DUBAI (Reuters) - Iran's elite Revolutionary Guard has warned the country's diplomats about the dangers of dealing with U.S. officials, according to a statement at the weekend ahead of expected diplomatic contacts between the United States and Iran.

"Historical experiences make it necessary for the diplomatic apparatus of our country to carefully and skeptically monitor the behavior of White House officials so that the righteous demands of our nation are recognized and respected by those who favor interaction," a statement from Iran's Islamic Revolutionary Guard Corps (IRGC) said.

The statement was published by Iran's Tasnim news agency on Saturday evening and added that the IRGC would support initiatives that were in line with national interests and strategies set forth by Iran's theocratic leader and highest authority, Ayatollah Ali Khamenei.

The IRGC, an elite force that was established to protect Iran's revolution in 1979, has been under pressure in the past week not to involve itself in politics and to support the new Iranian government's goals of better diplomatic ties and improving the economy.

On Tuesday, Khamenei appeared to give his strongest endorsement yet to new President Hassan Rouhani's attempts to initiate talks with the United States, saying he agreed with "heroic flexibility".

Khamenei also echoed a statement by Rouhani a day earlier that there was no need for the IRGC to be active in the political arena but that it should be familiar with politics.

The United States and its allies suspect Iran's nuclear program is aimed at developing a nuclear weapons capability and has imposed tough economic sanctions on Tehran. Iran says the program is purely peaceful.

Analysts say Rouhani will pursue a comprehensive charm offensive in the coming week while in New York for the U.N. General Assembly in order to set the right tone for further nuclear talks with world powers which he hopes will bring relief from sanctions.

U.S. President Barack Obama and his aides have made clear that they are ready to test Rouhani's intentions to seek a diplomatic solution to Iran's long-running nuclear dispute with the West.

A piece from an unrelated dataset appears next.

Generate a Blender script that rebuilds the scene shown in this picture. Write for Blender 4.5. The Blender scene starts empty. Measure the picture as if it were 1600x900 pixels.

The White House has left open the possibility Obama and Rouhani could meet on the sidelines of the U.N. meeting, and a U.S. official has privately acknowledged the administration's desire to engineer a handshake between the two leaders, which would be the highest-level U.S.-Iranian contact since the 1979 Islamic Revolution.

Saturday's IRGC statement was published on the eve of Iran's annual "Sacred Defense Week" to commemorate Tehran's 1980-1988 war with neighboring Iraq. Iranian media said the IRGC and conventional armed forces would mark the occasion on Sunday with a parade to showcase their latest military advances.